Empower *Everyone*: Leaderless Movements

Today I read this article about leaderless movements like Occupy Wall Street. The article itself doesn’t quite deliver on its promise (“The history of leaderless movements”), but it got me thinking.

When’s the last time you were part of a leaderless movement? Can you remember? No guru, no one spokesperson, no one hero or “example”?

Some of you were probably part of such a movement, but you didn’t notice. That’s because we are blind to it. We think that movements need leaders, or they can’t go anywhere, right? I mean, if there is no leader then who is the movement going to follow?

But a following is not a movement. It’s a mob.

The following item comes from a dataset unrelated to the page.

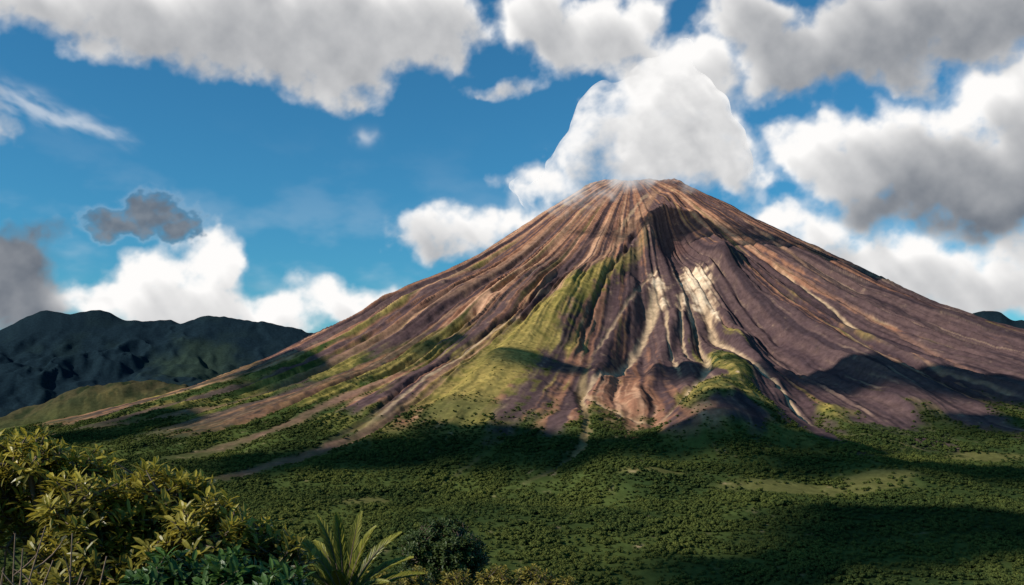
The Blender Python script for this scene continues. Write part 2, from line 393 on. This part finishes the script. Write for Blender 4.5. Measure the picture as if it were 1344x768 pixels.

Oftentimes people regale me with stories of brilliant and wise or exceptionally good people. I always thought, hey, kudos to them. But now that I’m in this “let’s move” mode, when most of my conscious thought is driven by The Work that is Urgent,  I’ve become mentally allergic to such stories. People on the pedestal are anathema to the empowerment of the many, of all. They are the ideal we can’t attain. They also absolve us of our own empowerment and decision making, and all that comes with it, like responsibility and sacrifice.

Now I know why I am drawn to that saying: we are the people we’ve been waiting for! “We”: you and I, all of us, we’re all heroes. We should be.

All we need to do is move. Move ourselves.

I realize that when I introduce Transition, I usually invoke Rob Hopkins. Though I try to stress that he’s a normal person like you and I, I still always end up implying that he’s a saint. I’m going to quit that. I’m going to stress: Transition is what *you* do, when you volunteer to restore that apple orchard, when you grow your own food, when you walk or bike instead of drive, etc.

The movement is not in or because of Rob Hopkins. Or Richard Heinberg or Joel Salatin or Bill McKibben. Yes, they are exceptional people, or rather, they have an exceptional grasp of what is going on and what we need to do. Yes, we should listen to what they have to say.

But they must not be our leaders. If they are, then it’s not us, moving, making a movement, leading ourselves. We can adopt their ideas, their principles, but real, lasting action will only come out of that if we make them our own.